Французский двор оказывал герцогу всю мыслимую поддержку. В конце концов, припертая к стенке Елизавета потребовала возвращения города Кале, которое, как монарха, ее не особенно интересовало. Советники отговаривали повелительницу, уверяя, что французы только и ждут, чтобы герцог женился на этой старухе (по стандартам того времени Елизавета, которой было под пятьдесят, считалась именно таковой). До них дошли слухи, что у нее уже год как не заживает язва на ноге, так что под предлогом лекарства они могут всучить ей такое зелье, что через пяток месяцев герцог останется вдовцом, женится на королеве Шотландии и станет законным правителем двух объединенных королевств.
Невзирая на все эти предупреждения, 22 ноября 1581 года французский посол явился к Елизавете утром, когда она прохаживалась в галерее со своим женихом и вырвал у нее публичное заявление. Захваченная врасплох женщина потеряла самообладание и в присутствии Уолсингема, графа Лестера и еще ряда вельмож объявила, что станет женой герцога Алансонского. Они обменялись кольцами и поцелуями в губы, как только что обвенчанная пара. В Париже поспешно объявили о фактической свадьбе. Как сообщал один из авторов еженедельных писем банкирского дома Фуггеров[23], «наш король получил вчера известия из Англии, что его брат вступил в брак с королевой 22 числа сего месяца. Некоторые говорят, что они уже спали вместе».
Но тут начало нарастать возмущение подданных Елизаветы. Проповедники в один голос твердили, что Алансон есть не что иное как истинное воплощение в плоти библейского змия, стремящегося соблазнить «английскую Еву», дабы разрушить «английский же рай». Королева отдала вопрос о замужестве на рассмотрение Тайного совета. Семь членов высказались против, пятеро – за. Предстояло под вежливым предлогом выпроводить молодого человека обратно в Голландию. Были пущены в ход некоторые дипломатические усилия, дабы добиться провозглашения его правителем Брабанта. Герцога чуть ли не силком отправили обратно в Голландию в сопровождении нескольких вельмож во главе с графом Лестером. Елизавета лично сопровождала его до Кентербери, где она рассталась с ним подобно невесте, провожавшей жениха на войну.

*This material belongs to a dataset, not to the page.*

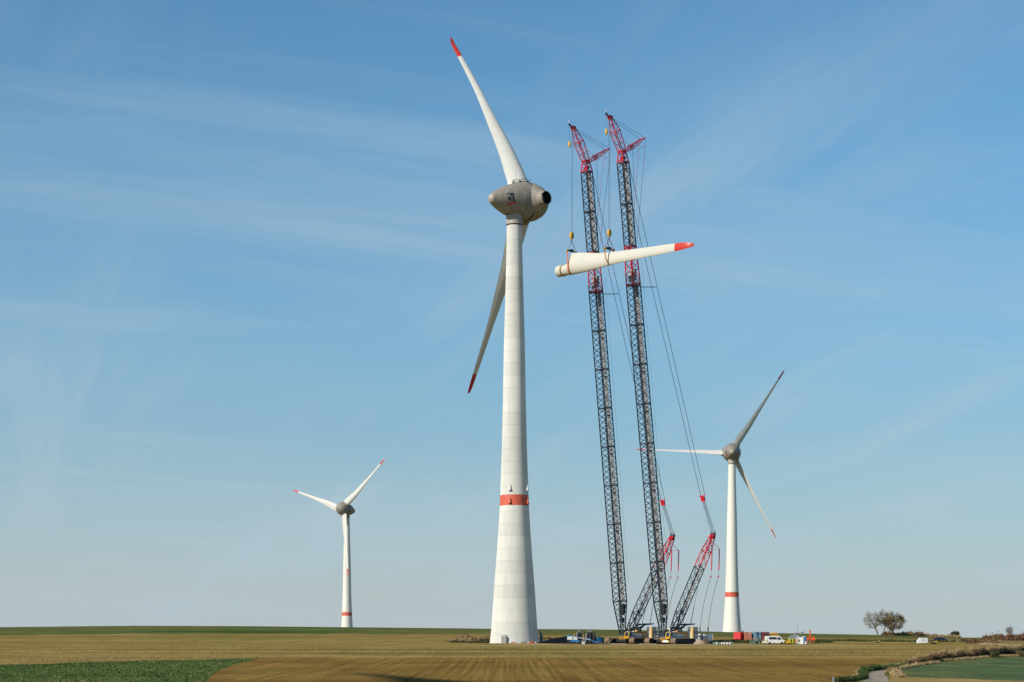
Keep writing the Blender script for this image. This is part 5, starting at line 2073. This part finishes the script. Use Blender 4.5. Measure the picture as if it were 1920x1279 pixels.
post('warning_post', 'grey post with a yellow top left of the narrow dark rack', 'post', 1077.5, 494, 0.0, 3.1, 0.13, 'lgrey', 'yellow')
post('upright_bar', 'pale grey upright bar touching the narrow dark rack', 'bar', 1081, 495, 0.1, 3.4, 0.13, 'mesh', 'lgrey')
post('outrigger_leg', 'tan steel leg with orange head between the two dark racks', 'steel leg', 1093, 495, 0.15, 3.0, 0.2, 'gravel', 'ochre')
post('outrigger_leg', 'pale steel leg leaning against the wide dark rack', 'steel leg', 1096, 494, 0.45, 3.2, 0.15, 'lgrey', 'lgrey')
p = on_ground(1093.5, 489)
t = thing('tool_box', 'white box with a blue lid and brown spot under the arm of the boom lift', 'box', p, 0)
mb = MB()
mb.box((0, 0, 0.4), (0.85, 0.7, 0.75))
mb.build('box_body', M['white'], t)
mb = MB()
mb.box((0, 0, 0.86), (0.9, 0.75, 0.16))
mb.build('lid', M['deepblue'], t)
mb = MB()
mb.lathe([(0, 0.15), (0.02, 0.15)], 12, axis=(0, -1, 0), org=(0, -0.352, 0.42))
mb.build('round_mark', M['ochre'], t)
# hose hoops in front of the first crane
for k, (px, w, lb) in enumerate(((1142, 1.9, 'sandy bent cover sheet arching low, left one in front of the first crane'), (1147.5, 1.5, 'sandy bent cover sheet, right one nearest the crane tracks'))):
    p = on_ground(px, 493)
    mb = MB()
    pts = []
    for i in range(9):
        a = R(100) * i / 8
        pts.append((-w * 0.5 * math.cos(a) * 1.2, 0.15 * i, 1.25 * math.sin(a)))
    mb.path(pts, 0.14, n=6)
    o = mb.build('bent_tube', M['gravel'])
    o.location = p
    tag(o, lb, 'tube', 'bent tubes beside the first crane')

# little things at the tower foot
p = on_ground(911, 488)
t = thing('pump_box', 'small black pump box on the grass left of the tower', 'box', p, 0.2)
mb = MB()
mb.box((0, 0, 0.3), (0.8, 0.6, 0.5))
mb.build('casing', M['dark'], t)
mb = MB()
mb.stick((-0.3, 0, 0.55), (0.3, 0, 0.62), 0.04)
mb.build('handle', M['steel'], t)
p = on_ground(963.5, 486)
t = thing('wheelbarrow', 'orange wheelbarrow tray on the grass in front of the tower', 'wheelbarrow', p, 0.1)
mb = MB()
mb.prism([(-0.5, 0.2), (-0.7, 0.5), (0.55, 0.45), (0.4, 0.15)], -0.35, 0.35)
mb.build('tray', M['brightorange'], t)
mb = MB()
mb.lathe([(-0.05, 0.17), (0.05, 0.17)], 12, axis=(0, 1, 0), org=(-0.6, 0, 0.17))
mb.stick((0.3, -0.25, 0.4), (1.0, -0.25, 0.5), 0.03)
mb.stick((0.3, 0.25, 0.4), (1.0, 0.25, 0.5), 0.03)
mb.build('handle', M['dark'], t)
p = on_ground(942.5, 486.5)
t = thing('bollard', 'reddish brown bollard with a pale cap before the tower door', 'bollard', p, 0)
mb = MB()
mb.box((0, 0, 0.3), (0.25, 0.25, 0.6))
mb.build('bollard_post', M['salmon'], t)
mb = MB()
mb.box((0, 0, 0.68), (0.3, 0.3, 0.14))
mb.build('cap', M['cream'], t)
p = on_ground(980, 489.5)
t = thing('crate', 'brown wooden crate with pale boards at the foot of the tower', 'crate', p, 0.1)
mb = MB()
mb.box((0, 0, 0.3), (0.95, 0.8, 0.5))
mb.build('crate_body', M['wood'], t)
for i in range(4):
    mb = MB()
    mb.box((-0.36 + i * 0.24, 0, 0.58), (0.18, 0.85, 0.04))
    mb.build('board', M['cream'], t)
p = on_ground(986, 489)
t = thing('cable_drum', 'grey and white cable drum between the crate and the red barrier', 'cable drum', p, 0.4)
mb = MB()
for y in (-0.3, 0.3):
    mb.lathe([(-0.04, 0.4), (0.04, 0.4)], 18, axis=(0, 1, 0), org=(0, y, 0.4))
mb.build('flange', M['lgrey'], t)
mb = MB()
mb.lathe([(-0.25, 0.25), (0.25, 0.25)], 14, axis=(0, 1, 0), org=(0, 0, 0.4))
mb.build('core', M['dark'], t)
p = on_ground(996, 488.5)
t = thing('barrier', 'red and orange plastic barrier lying at the right foot of the tower', 'barrier', p, 0.05)
mb = MB()
mb.prism([(-0.62, 0.0), (-0.55, 0.45), (0.2, 0.5), (0.2, 0.0)], -0.25, 0.25)
mb.build('orange_half', M['brightorange'], t)
mb = MB()
mb.prism([(0.2, 0.12), (0.2, 0.55), (0.7, 0.55), (0.75, 0.12)], -0.2, 0.2)
mb.build('red_half', M['red'], t)
for px, lb in ((990.5, 'white plastic canister left of the red barrier'), (1004.5, 'white and pink canister right of the red barrier')):
    p = on_ground(px, 488.5)
    t = thing('canister', lb, 'canister', p, 0.2, 'canisters at the tower foot')
    mb = MB()
    mb.box((0, 0, 0.27), (0.32, 0.3, 0.5))
    mb.build('body', M['white'], t)
    mb = MB()
    mb.box((0, 0, 0.58), (0.12, 0.12, 0.1))
    mb.build('cap', M['salmon'], t)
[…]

Дальнейшая судьба герцога была незавидной. Он проявил в Голландии наихудшие черты своей натуры, двуличность и трусость. Хотя его и объявили сувереном этой страны, но он не пользовался популярностью среди населения из-за страха, что будет насаждать католическую религию. Ему пришлось, в конце концов, покинуть Голландию, вскоре герцог умер от чахотки в возрасте всего 29 лет. Оказалось, что Елизавета не забыла своего жениха и объявила придворный траур по нему. С тех пор она каждый год поминала его в день смерти. Королева, похоже, действительно испытывала к нему какие-то чувства, о глубине которых можно судить по стихотворению, сочиненному ею после отъезда герцога Алансонского:
Меня томит печаль, открыть ее не смею, Его люблю, но хладость чувств должна казать, Теряю разум я, в растеряньи немею, Уста молчат, хоть рвусь в душе роптать. Я здесь – и нет меня, горю и стыну, Отныне сущности иной надену я личину.
Любовь моя как тень за мной скользит, Но в руки не дается, прочь летит, А ночью спать упорно не велит И грустью тайною мне душу бередит. Из сердца мне ее не исключить, Как тяжкий крест судьбой дано носить.
Нежнее страсть, о, посети меня, Забвеньем сладостным к себе мани! Ласкай меня иль жги сильней огня, На небо вознеси иль в бездну урони! Иль дай мне жить, спокойствия вкусив, Иль умереть, любовь свою забыв!
Так закончилась последняя надежда подданных увидеть свою королеву замужем.
Королева-солнце
Тем не менее Елизавета продолжала образ жизни полной сил, цветущей женщины, окружая себя молодыми придворными и до упаду танцуя на балах. Правда, ей теперь приходилось прибегать ко все большим ухищрениям, чтобы поддерживать образ вечно юной королевы-девственницы. Утренний туалет королевы перед явлением народу занимал не менее двух часов и выполнялся лишь строго доверенными лицами, служившими ей много лет. Слой белил[24] на ее лице становился все толще, она уже давно носила рыжие парики и ловко скрывала частичное отсутствие почерневших от сладостей зубов во рту. Ей было под семьдесят, когда она купила шесть больших париков, двенадцать еще большего размера и сотню прядей, служивших искусным дополнением к парикам. Дабы ввалившиеся щеки не свидетельствовали самым предательским образом об истинном возрасте королевы, под них подкладывались небольшие шарики из плотно свернутой ткани.